→ DATA ENTRIES
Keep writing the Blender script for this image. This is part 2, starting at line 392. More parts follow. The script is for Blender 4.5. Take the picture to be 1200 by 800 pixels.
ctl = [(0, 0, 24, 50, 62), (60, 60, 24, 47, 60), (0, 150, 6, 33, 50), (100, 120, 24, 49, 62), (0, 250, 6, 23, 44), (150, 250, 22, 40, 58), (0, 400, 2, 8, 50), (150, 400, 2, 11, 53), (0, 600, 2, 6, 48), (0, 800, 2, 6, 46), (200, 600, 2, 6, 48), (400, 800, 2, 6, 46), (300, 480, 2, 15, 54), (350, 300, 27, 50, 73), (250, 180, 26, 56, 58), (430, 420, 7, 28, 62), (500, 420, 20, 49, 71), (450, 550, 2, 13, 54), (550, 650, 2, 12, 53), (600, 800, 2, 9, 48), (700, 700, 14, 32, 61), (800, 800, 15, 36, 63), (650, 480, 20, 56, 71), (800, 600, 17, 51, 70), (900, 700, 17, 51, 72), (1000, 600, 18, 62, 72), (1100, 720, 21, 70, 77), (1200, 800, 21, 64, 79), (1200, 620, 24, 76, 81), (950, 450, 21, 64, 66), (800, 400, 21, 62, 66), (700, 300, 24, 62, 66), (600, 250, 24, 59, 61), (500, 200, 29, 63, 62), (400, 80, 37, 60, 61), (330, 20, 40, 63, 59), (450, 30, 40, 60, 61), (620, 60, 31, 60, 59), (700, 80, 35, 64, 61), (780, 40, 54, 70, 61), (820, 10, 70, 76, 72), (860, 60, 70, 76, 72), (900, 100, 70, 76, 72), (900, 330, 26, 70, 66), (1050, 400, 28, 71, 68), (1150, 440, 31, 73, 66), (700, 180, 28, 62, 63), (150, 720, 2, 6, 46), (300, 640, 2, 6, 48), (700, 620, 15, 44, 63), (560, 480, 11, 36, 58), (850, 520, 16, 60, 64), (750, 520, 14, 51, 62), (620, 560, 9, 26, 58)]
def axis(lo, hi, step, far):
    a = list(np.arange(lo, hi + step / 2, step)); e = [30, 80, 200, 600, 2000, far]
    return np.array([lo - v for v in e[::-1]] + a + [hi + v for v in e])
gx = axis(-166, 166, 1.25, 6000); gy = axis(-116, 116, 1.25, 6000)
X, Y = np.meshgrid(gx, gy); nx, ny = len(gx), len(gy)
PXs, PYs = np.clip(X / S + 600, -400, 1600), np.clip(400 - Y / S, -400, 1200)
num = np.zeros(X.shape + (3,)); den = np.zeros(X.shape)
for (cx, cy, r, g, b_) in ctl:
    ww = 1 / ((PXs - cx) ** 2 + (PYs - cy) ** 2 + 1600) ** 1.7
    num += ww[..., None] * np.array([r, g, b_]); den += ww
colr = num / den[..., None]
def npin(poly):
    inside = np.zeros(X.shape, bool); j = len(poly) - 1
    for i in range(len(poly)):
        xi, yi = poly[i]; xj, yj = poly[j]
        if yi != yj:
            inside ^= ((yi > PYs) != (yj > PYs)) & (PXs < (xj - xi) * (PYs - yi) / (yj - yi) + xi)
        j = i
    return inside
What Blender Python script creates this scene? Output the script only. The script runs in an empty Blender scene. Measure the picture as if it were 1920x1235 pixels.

→ PROBLEM STATEMENT
Copy each line above that contains the string "Blender".

→ RESULT BELOW
Keep writing the Blender script for this image. This is part 2, starting at line 392. More parts follow. The script is for Blender 4.5. Take the picture to be 1200 by 800 pixels.
What Blender Python script creates this scene? Output the script only. The script runs in an empty Blender scene. Measure the picture as if it were 1920x1235 pixels.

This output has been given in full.